The conclusion we should all draw from this: both the evangelicals and the billionaires are hungering for the Rapture. Evangelicals actually believe in the Second Coming and they think it’s they’re holy duty to destroy the earth and murder Palestinians so Jesus comes back. And billionaires certainly believe in short-term profit, they believe in their luxurious doomsday bunkers, and they believe they are entitled to survive all the misery they have created.
We can be as idiotic as the evangelicals and billionaires, or we can engage in critical thinking, think things through to their logical conclusions, and understand that those who rule us are a threat to our very survival, they have no legitimacy, and they have long ago burned through their last second chance. They will never deserve our trust, and we will never be safe as long as they exist.*
Finally, some news on the cops.
Don’t read these if you’re subscribing to this newsletter. They’re all atrocious and violent stories about how evil the cops are. Send them to any friends or relatives who need a little extra convincing.
The National Guard are sexually assaulting migrant women and children in asylum centers. The mainstream article tries to give the impression early on that two guardsmen are to blame, burying deeper in the article the fact that the problem is much more systematic.
One of the standard terms that the Border Patrol use to refer to migrants makes a joke of the sound produced when they smash a club or heavy flashlight into a migrant’s skull. Not only do border pigs systematically beat immigrants, they take pleasure in it.
No surprise here: Los Angeles police are still murdering unarmed people all the time. They disproportionately stop and kill Black and trans people. This article gives special attention to people experiencing mental health crises, another group especially endangered by the police. Who is still naïve enough to trust in reforms? People in LA have been demanding an end to police violence since the riots in ‘92, and it was also a major goal of the civil rights movement in the decades before that. The only end to police violence is an end to the police.
The genre of this article is sensationalism posing as hard-hitting investigative journalism. What it really reveals, though, is not just one homicidal cop who probably kidnapped, murdered, and disappeared several men of color in Florida, but how the entire system supported him in what he was doing: this was a cop who got good performance reviews, who was popular in his department, and at one point in his career just stopped arresting people and presumably started disappearing them, and was able to keep working.

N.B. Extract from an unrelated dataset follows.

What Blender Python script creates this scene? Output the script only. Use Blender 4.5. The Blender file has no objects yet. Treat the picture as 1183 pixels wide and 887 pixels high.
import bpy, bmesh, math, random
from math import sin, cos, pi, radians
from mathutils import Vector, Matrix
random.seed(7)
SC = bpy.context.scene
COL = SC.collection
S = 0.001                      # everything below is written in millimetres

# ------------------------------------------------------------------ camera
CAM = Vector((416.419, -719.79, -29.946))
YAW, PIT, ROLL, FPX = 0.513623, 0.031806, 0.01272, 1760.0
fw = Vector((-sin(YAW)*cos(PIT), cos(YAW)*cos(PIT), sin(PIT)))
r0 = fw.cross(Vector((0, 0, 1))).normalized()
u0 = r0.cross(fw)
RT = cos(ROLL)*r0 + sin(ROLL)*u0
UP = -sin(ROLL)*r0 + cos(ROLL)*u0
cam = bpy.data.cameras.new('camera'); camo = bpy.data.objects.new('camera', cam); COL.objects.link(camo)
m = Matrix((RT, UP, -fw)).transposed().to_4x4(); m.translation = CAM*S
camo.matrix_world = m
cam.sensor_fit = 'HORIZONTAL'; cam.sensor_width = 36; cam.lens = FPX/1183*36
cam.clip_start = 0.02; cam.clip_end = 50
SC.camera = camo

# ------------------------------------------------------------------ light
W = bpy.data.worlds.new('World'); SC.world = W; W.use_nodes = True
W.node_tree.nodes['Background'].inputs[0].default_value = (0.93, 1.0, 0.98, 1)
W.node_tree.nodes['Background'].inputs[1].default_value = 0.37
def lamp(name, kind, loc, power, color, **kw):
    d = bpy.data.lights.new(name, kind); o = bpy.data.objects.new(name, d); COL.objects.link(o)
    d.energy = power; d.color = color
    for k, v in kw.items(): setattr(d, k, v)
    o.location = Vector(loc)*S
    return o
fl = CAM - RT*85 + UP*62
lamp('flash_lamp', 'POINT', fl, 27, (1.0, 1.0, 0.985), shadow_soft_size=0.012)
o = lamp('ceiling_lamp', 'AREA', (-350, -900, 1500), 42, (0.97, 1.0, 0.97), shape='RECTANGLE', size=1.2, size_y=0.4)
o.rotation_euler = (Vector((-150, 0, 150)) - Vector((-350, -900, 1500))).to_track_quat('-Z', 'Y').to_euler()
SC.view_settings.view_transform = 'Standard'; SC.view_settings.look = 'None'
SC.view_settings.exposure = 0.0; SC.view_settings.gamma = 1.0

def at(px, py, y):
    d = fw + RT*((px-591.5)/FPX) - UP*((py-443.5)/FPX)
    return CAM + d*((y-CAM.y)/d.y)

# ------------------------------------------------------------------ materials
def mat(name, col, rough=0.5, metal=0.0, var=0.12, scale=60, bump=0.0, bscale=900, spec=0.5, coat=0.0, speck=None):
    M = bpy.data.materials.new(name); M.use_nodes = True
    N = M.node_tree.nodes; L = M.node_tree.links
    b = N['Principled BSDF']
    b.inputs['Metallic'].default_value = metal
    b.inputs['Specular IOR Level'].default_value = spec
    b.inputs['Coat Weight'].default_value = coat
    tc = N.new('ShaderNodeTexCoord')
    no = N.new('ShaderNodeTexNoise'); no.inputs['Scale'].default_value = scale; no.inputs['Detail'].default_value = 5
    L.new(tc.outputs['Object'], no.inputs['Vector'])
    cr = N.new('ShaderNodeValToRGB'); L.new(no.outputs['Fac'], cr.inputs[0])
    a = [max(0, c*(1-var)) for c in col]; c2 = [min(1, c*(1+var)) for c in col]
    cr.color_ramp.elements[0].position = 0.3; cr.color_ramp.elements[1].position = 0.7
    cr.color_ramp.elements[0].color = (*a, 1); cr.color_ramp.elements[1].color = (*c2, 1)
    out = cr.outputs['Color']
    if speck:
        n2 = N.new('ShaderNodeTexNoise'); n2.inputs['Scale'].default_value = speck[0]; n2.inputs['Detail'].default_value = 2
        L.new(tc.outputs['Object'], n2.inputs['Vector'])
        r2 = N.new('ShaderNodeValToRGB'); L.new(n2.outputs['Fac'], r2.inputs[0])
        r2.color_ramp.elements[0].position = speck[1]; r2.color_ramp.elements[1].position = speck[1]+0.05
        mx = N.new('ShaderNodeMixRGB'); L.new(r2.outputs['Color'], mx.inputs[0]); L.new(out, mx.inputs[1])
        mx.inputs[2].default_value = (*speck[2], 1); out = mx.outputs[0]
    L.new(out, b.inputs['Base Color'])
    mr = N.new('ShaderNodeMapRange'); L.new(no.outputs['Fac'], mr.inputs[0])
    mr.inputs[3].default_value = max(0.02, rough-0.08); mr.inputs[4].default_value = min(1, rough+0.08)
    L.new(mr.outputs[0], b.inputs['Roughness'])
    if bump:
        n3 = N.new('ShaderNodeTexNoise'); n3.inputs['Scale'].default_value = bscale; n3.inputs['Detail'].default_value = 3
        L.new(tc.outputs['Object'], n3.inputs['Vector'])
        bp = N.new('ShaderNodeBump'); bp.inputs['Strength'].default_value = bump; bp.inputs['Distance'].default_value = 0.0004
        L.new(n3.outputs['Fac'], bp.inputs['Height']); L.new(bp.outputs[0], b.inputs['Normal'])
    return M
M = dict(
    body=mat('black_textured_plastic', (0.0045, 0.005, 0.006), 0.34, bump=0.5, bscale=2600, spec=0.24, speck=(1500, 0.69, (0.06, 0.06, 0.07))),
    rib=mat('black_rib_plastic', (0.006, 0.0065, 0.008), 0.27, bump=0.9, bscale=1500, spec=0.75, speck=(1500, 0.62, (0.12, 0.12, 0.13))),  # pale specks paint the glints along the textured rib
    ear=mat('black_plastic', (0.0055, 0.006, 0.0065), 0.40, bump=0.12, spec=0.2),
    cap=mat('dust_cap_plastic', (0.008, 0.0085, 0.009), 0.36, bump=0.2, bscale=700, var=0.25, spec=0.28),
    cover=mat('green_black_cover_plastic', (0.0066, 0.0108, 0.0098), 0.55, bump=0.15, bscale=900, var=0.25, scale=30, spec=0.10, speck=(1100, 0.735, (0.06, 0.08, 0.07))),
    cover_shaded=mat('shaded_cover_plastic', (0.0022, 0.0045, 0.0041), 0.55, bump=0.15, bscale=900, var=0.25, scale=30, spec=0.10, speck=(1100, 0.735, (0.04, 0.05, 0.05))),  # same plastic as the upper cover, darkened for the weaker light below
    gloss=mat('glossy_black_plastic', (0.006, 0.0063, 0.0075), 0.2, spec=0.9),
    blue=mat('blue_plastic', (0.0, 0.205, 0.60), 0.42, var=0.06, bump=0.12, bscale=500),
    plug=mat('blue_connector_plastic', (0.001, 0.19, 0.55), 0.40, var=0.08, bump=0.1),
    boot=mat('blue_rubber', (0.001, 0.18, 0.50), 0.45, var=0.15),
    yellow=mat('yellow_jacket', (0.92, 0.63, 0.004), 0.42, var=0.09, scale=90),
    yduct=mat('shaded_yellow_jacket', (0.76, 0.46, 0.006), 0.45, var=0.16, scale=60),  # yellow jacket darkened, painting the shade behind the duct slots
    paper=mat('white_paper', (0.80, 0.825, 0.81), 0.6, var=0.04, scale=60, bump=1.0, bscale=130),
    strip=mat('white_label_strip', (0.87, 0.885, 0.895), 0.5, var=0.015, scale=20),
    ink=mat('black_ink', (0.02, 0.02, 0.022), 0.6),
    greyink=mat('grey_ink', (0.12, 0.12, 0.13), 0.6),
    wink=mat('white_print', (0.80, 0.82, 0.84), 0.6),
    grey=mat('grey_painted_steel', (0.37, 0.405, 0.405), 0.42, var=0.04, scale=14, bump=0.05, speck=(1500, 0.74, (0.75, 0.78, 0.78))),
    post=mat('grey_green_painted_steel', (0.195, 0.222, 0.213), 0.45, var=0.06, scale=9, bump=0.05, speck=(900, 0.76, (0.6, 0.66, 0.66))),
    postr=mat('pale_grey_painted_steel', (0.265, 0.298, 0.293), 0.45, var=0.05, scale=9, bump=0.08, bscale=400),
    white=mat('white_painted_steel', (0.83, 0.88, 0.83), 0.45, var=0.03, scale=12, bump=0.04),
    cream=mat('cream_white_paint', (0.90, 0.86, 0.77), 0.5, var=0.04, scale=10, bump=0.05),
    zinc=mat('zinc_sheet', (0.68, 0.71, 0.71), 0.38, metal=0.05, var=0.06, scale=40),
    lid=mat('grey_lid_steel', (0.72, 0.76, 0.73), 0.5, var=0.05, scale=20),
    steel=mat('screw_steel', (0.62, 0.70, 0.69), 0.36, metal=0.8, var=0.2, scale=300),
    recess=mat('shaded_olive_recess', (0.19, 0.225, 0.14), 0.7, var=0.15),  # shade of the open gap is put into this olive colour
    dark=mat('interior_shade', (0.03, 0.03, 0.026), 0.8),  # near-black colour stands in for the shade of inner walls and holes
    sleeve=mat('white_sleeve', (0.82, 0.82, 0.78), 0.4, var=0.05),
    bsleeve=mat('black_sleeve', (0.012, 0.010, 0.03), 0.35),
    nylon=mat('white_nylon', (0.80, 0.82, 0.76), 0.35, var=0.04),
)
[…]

It shows how normal racist attitudes are in police departments. And one thing that needs naming is how the mainstream media like CNN, and mainstream politicians in both parties, spread the distorted idea that the justice system is just a revolving door, that there’s no point arresting people because they just get released immediately and commit more crimes, which is the rhetoric this one cop used to turn from arresting people of color to disappearing them.